Sunday, July 22, 2018

Spiders and snakes

Is it me, or have the spiders arrived early and in force this year?

I spent a good part of my day yesterday with broom in hand trying to clean away spider webs. And not just a few spider webs. A ton of spider webs. The balusters on my front porch are clearly woven together with silky webs.

The mailbox attached to the front of my house appears to be particularly attractive to spiders. So do the corners of most of the windows on my house.

Spiders have done their work everywhere, including our flower boxes. Some of our geraniums are now connected to the siding of our house, and the steps leading up to my back porch are also webbed.

It's amazing.

I try to clear away the webs as often as I can, but spiders apparently are insistent. I can remove a web one day and it'll be back the next.

Caught in the act: This spider is already at work this morning...
I'm not a big fans of spiders – I don't screech "Eeek" when I see one; I emit more more like a groaning "Yuck" – but every once in a while, like early in the morning when it's still dark and I head to my car in the driveway as I prepare to go to the YMCA, I'll walk face-first into an unseen web that was spun overnight. That's a "yuck" moment.

The back of my mind keeps whispering "recluse" or "black widow," but what can I do beyond setting up Klieg lights?

I started noticing the spiders in early June and thought to myself that this might be unusual.
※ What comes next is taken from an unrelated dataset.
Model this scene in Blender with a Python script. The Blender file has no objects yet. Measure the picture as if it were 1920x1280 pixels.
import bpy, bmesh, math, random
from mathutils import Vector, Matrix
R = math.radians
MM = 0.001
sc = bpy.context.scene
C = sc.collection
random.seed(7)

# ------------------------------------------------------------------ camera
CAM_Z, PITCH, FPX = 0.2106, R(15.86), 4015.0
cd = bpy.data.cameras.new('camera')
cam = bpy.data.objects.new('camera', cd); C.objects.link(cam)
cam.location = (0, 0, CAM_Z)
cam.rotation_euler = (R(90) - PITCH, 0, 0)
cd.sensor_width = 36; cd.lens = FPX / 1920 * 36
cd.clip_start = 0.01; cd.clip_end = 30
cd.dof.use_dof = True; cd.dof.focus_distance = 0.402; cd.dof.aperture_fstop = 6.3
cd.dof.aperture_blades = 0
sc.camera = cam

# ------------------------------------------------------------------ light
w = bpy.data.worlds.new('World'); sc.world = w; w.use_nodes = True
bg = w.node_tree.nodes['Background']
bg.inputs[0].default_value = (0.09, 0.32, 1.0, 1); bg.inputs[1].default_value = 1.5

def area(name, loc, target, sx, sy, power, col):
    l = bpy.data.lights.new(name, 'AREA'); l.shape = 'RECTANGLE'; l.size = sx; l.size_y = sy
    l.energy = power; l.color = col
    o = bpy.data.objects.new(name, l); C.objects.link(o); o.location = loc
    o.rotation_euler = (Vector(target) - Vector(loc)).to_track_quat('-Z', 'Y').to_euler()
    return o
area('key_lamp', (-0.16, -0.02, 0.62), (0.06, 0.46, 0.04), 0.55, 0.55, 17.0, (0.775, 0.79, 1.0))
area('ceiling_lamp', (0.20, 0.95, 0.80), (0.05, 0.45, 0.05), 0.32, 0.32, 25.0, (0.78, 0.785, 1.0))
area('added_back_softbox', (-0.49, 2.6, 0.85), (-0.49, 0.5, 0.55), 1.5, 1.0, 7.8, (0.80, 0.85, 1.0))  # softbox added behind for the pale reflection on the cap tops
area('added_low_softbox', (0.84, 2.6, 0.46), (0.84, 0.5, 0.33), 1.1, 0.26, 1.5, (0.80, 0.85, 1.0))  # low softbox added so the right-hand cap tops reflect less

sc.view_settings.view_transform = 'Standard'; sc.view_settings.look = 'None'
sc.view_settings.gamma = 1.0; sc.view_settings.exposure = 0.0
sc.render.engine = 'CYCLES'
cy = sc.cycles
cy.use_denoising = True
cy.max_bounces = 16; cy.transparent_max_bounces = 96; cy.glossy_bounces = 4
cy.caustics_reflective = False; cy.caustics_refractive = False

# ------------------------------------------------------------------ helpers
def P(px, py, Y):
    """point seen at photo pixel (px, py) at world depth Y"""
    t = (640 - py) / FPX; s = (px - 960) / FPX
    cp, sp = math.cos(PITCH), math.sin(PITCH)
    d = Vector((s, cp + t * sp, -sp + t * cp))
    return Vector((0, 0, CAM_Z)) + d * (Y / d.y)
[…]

Don't spiders usually show up en masse around September and October? Isn't that why they're so popular around Halloween? I don't know.
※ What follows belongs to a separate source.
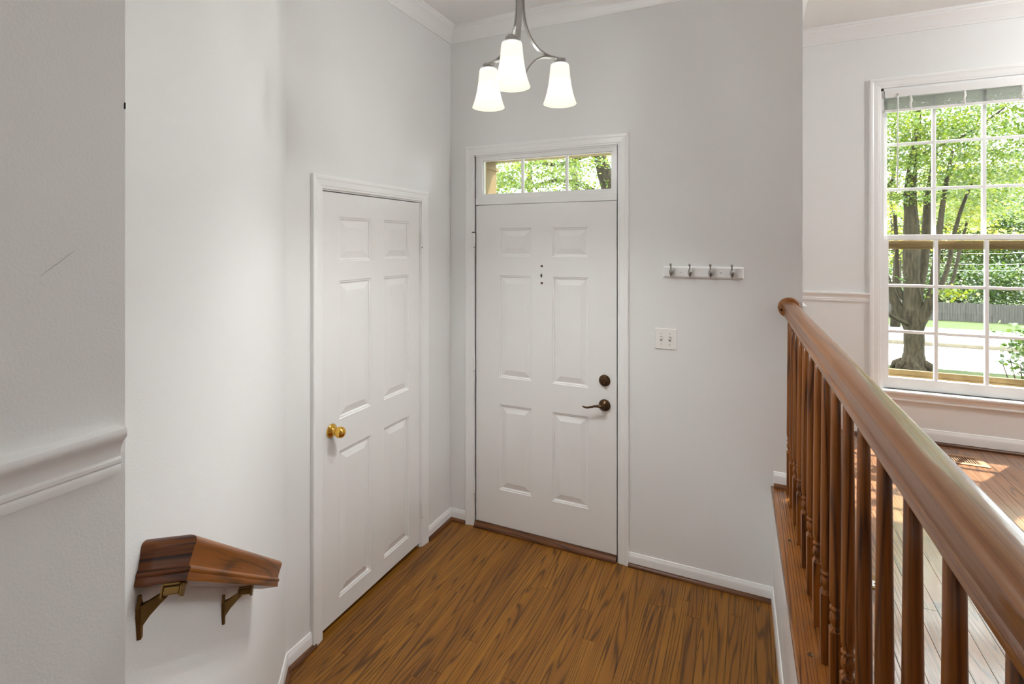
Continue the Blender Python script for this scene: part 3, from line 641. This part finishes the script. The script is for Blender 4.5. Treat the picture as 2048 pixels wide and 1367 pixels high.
hm.lathe([(0, -.007), (.005, -.005), (.0068, 0), (.005, .005), (0, .007)], 14, Matrix.Translation((0, -.041, .037)))
hm.lathe([(0, -.004), (.003, -.003), (.0035, 0), (.002, .004), (0, .005)], 10, Matrix.Translation((0, -.027, -.0265)))
hme = hm.mesh('hook')
for x in (1.417, 1.514, 1.617, 1.721): link('hook', hme, 'nickel_dk', ck, (x, -.018, 1.675))
sw = thing('light_switch', (1.383, 0, 1.30), 'white double toggle light switch plate on the entry wall', 'light switch')
build(MB().box((1.326, -.0065, 1.243), (1.441, -.0004, 1.357), .003), 'plate', 'plastic', sw)
for x in (1.360, 1.406):
    build(MB().box((x-.006, -.0075, 1.287), (x+.006, -.006, 1.313)), 'toggle_slot', 'steel', sw)
    build(MB().add([(x-.0045, -.007, 1.292), (x+.0045, -.007, 1.292), (x+.0045, -.007, 1.306), (x-.0045, -.007, 1.306), (x-.0035, -.016, 1.302), (x+.0035, -.016, 1.302), (x+.0035, -.014, 1.309), (x-.0035, -.014, 1.309)], [(0, 1, 5, 4), (1, 2, 6, 5), (2, 3, 7, 6), (3, 0, 4, 7), (4, 5, 6, 7), (3, 2, 1, 0)]), 'toggle', 'plastic', sw)
    for z in (1.270, 1.330): build(MB().lathe([(0, .001), (.0022, .001), (.003, 0)], 10, RM(x, z, -.0065)), 'plate_screw', 'steel', sw)

# ------------------------------------------------------------------ floor register and floor plate
fr = thing('floor_register', (2.86, .796, ZL), 'brown louvred floor register under the living room window', 'floor vent')
rx0, rx1, ry0, ry1 = 2.705, 3.012, .722, .872
m = MB(); zf = ZL+.005
m.box((rx0, ry0, ZL), (rx1, ry0+.028, zf), .0015).box((rx0, ry1-.028, ZL), (rx1, ry1, zf), .0015).box((rx0, ry0+.028, ZL), (rx0+.03, ry1-.028, zf), .0015).box((rx1-.034, ry0+.028, ZL), (rx1, ry1-.028, zf), .0015)
M['register'] = paint('register_tan', (.30, .16, .085), .4, 0, 50, .4)
build(m, 'frame', 'register', fr)
build(MB().box((rx0+.03, ry0+.028, ZL), (rx1-.034, ry1-.028, ZL+.0006)), 'duct', 'dark', fr)
lou = MB().box((-.0028, -(ry1-ry0)/2+.027, 0), (.0028, (ry1-ry0)/2-.027, .004)).mesh('louver')
k = rx0+.036
while k < rx1-.036: link('louver', lou, 'register', fr, (k, (ry0+ry1)/2, ZL+.0005)); k += .0122
fp = thing('floor_plate', (2.213, -.683, ZL), 'small brass-edged floor plate half hidden behind the balusters', 'floor plate')
build(MB().box((2.180, -.728, ZL), (2.250, -.640, ZL+.004), .0015), 'rim', 'antique', fp)
build(MB().box((2.186, -.716, ZL+.0035), (2.244, -.680, ZL+.0052), .0005), 'cover', 'trim', fp)
build(MB().lathe([(0, .0012), (.004, .0012), (.005, 0)], 10, Matrix.Translation((2.213, -.70, ZL+.0052))), 'cover_screw', 'bronze', fp)

# scuffs on the near wall
WS = bpy.data.objects['wall_stair']
sc = MB(); pts = [(-2.533, 1.775), (-2.522, 1.785), (-2.51, 1.795), (-2.497, 1.807), (-2.486, 1.816)]
for i in range(4):
    w = (.0002, .0005, .0006, .0005, .0001); a, b = pts[i], pts[i+1]
    sc.add([(B.x+.0004, a[0], a[1]-w[i]), (B.x+.0004, b[0], b[1]-w[i+1]), (B.x+.0004, b[0], b[1]+w[i+1]), (B.x+.0004, a[0], a[1]+w[i])], [(0, 1, 2, 3)])
M['scuff'] = paint('pencil_scuff', (.42, .41, .40), .8, 0, 10, .1)
build(sc, 'scuff_mark', 'scuff', WS)
build(MB().box((B.x-.0015, B.y-.0016, 2.050), (B.x+.0005, B.y+.0006, 2.061)), 'chipped_corner', 'dark', WS)

# ------------------------------------------------------------------ chandelier
CH = Vector((1.0025, -1.1365, 0)); zr0 = 2.373
ch = thing('chandelier', (CH.x, CH.y, H), 'three-light brushed nickel chandelier with frosted bell shades', 'chandelier')
T0 = Matrix.Translation((CH.x, CH.y, 0))
build(MB().lathe([(.065, H-.001), (.065, H-.012), (.055, H-.026), (.030, H-.034), (.010, H-.040), (.0, H-.040)], 32, T0), 'canopy', 'nickel', ch)
build(MB().tube([(CH.x, CH.y, H-.04), (CH.x, CH.y, 2.83)], .0065, 10), 'stem', 'nickel', ch)
build(MB().lathe([(0, 2.84), (.016, 2.84), (.020, 2.83), (.020, 2.79), (.014, 2.775), (0, 2.775)], 20, T0), 'hub', 'nickel', ch)
build(MB().tube([(CH.x, CH.y, 2.78), (CH.x, CH.y, 2.46)], .0042, 10), 'center_rod', 'nickel', ch)
build(MB().lathe([(0, 2.430), (.005, 2.432), (.009, 2.438), (.013, 2.440), (.014, 2.446), (.014, 2.462), (.011, 2.468), (.006, 2.474), (0, 2.476)], 20, T0), 'finial', 'nickel', ch)
def smoothpath(p, n=6):
    P = [Vector((*q, 0)) for q in p]; out = []
    for i in range(len(P)-1):
        a, b, c_, d = P[max(0, i-1)], P[i], P[i+1], P[min(len(P)-1, i+2)]
        for k in range(n):
            t = k/n; out.append(.5*((2*b)+(c_-a)*t+(2*a-5*b+4*c_-d)*t*t+(3*b-a-3*c_+d)*t**3))
    out.append(P[-1]); return [(q.x, q.y) for q in out]
RIB = [(-.0026, -.0095), (.0026, -.0095), (.0026, .0095), (-.0026, .0095)]
RS = .166
for ang in (43.6, 163.6, 283.6):
    a = math.radians(ang); ra = Vector((math.cos(a), math.sin(a), 0)); tg = Vector((-math.sin(a), math.cos(a), 0))
    up = smoothpath([(.012, 2.80), (.013, 2.74), (.017, 2.69), (.028, 2.645), (.047, 2.607), (.074, 2.576), (.108, 2.558), (.140, 2.551), (.186, 2.549)])
    arm = build(MB().ribbon([CH+ra*r+Vector((0, 0, z)) for r, z in up], RIB, tg), 'arm', 'nickel', ch)
    lo = smoothpath([(.128, 2.549), (.105, 2.549), (.082, 2.543), (.058, 2.528), (.036, 2.503), (.020, 2.474), (.013, 2.452)])
    build(MB().ribbon([CH+ra*r+Vector((0, 0, z)) for r, z in lo], RIB, tg), 'lower_arm', 'nickel', ch)
    c0 = CH+ra*RS; Ts = Matrix.Translation((c0.x, c0.y, 0))
    build(MB().lathe([(0, 2.548), (.021, 2.548), (.023, 2.545), (.023, 2.534), (.030, 2.531), (.030, 2.526), (0, 2.526)], 24, Ts), 'shade_cap', 'nickel', ch)
    build(MB().lathe([(0, 2.5495), (.0135, 2.5495), (.0135, 2.5475), (0, 2.5475)], 16, Ts), 'socket', 'gold', ch)
    o_ = [(.0300, .156), (.0350, .154), (.0372, .147), (.0385, .130), (.0412, .100), (.0455, .070), (.0515, .042), (.0585, .018), (.0650, 0)]
    i_ = [(.0625, .0005), (.0560, .019), (.0490, .043), (.0430, .071), (.0388, .100), (.0362, .130), (.0350, .146), (.0330, .151), (.0290, .1525)]
    sh = build(MB().lathe(o_+i_, 36), 'shade', 'shade', ch, None, world=True)
    sh.location = (c0.x, c0.y, zr0)
    ld = bpy.data.lights.new('bulb', 'POINT'); ld.energy = CHAND_W; ld.color = (.985, 1, .985); ld.shadow_soft_size = .024
    lo_ = bpy.data.objects.new('bulb', ld); COL.objects.link(lo_); lo_.parent = ch; lo_.matrix_parent_inverse = pworld(ch).inverted(); lo_.location = (c0.x, c0.y, 2.425)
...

Spider webs are all over my front porch...
Snakes haven't been much of a problem in our neigh-borhood, although some of my friends on Facebook are posting pictures of the black snakes and occasional copperheads that show up in their garages and driveways. Nice. Thank you for that.

Still, I keep a wary eye out whenever I'm doing yard work. Shortly after we moved here about 15 years ago, one of our neighbors was bitten by a snake while clearing his backyard. Thus the lane behind us has been known as "Copperhead Alley" ever since. Local lore there.

The good news is that we live in a neighborhood where there are a couple of free-ranging cats, who happen to be natural foes of snakes. We've been told the cats have been bitten so often that they are now immune to the copperheads. Consequently, now and then we might see a baby snake carcass lying belly-up in the yard. Good cats. Kim occasionally puts a bowl of cat food out for them. I don't know if she's rewarding them or enticing them to stay. Maybe both.

Spiders and snakes. I don't know. We share the planet with them, so I guess we just have to cope.

And hope we don't live near a road named Sharknado Alley.